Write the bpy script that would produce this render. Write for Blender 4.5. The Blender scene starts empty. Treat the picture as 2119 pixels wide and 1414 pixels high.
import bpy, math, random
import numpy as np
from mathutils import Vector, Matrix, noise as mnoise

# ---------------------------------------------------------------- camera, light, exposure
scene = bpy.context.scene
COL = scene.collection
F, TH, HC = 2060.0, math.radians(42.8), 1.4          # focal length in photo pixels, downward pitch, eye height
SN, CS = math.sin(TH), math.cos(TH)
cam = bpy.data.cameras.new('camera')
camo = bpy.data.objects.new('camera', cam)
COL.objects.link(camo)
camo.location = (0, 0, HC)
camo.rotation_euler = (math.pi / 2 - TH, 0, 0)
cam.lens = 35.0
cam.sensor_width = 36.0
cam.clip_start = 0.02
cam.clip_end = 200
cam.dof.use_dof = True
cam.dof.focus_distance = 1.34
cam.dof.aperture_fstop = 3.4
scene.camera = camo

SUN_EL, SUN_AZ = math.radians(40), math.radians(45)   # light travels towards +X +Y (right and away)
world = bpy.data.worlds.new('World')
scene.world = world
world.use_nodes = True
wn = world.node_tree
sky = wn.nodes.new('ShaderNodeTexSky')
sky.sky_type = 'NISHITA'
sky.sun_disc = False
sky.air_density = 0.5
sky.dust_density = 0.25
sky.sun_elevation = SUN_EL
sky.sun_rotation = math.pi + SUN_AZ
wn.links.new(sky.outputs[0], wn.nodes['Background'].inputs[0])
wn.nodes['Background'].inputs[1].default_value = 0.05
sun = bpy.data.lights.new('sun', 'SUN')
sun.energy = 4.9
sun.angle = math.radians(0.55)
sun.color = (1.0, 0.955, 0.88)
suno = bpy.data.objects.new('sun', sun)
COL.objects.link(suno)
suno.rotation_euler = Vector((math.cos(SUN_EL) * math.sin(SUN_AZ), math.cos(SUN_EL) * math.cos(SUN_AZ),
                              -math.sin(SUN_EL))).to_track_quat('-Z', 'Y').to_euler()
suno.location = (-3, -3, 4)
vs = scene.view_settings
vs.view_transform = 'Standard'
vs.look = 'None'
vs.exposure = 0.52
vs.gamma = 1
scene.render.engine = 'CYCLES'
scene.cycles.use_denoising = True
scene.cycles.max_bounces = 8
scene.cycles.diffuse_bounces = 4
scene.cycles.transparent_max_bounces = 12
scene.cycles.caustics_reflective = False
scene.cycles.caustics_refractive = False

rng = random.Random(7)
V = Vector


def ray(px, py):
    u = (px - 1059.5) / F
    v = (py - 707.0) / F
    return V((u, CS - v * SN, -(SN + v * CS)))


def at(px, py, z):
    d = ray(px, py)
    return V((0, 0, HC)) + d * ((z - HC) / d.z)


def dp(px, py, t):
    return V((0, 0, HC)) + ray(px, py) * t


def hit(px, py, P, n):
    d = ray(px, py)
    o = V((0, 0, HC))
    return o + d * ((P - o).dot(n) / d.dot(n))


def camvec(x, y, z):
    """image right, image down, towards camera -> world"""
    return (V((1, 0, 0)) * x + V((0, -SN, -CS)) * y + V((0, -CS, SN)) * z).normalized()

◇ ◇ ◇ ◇

EXERCISE AIM ▸ Return nothing but the lines from the first line of the listing through the line with "from mathutils import", please, keeping every one of them unchanged.

FULL ANSWER ▸
Write the bpy script that would produce this render. Write for Blender 4.5. The Blender scene starts empty. Treat the picture as 2119 pixels wide and 1414 pixels high.
import bpy, math, random
import numpy as np
from mathutils import Vector, Matrix, noise as mnoise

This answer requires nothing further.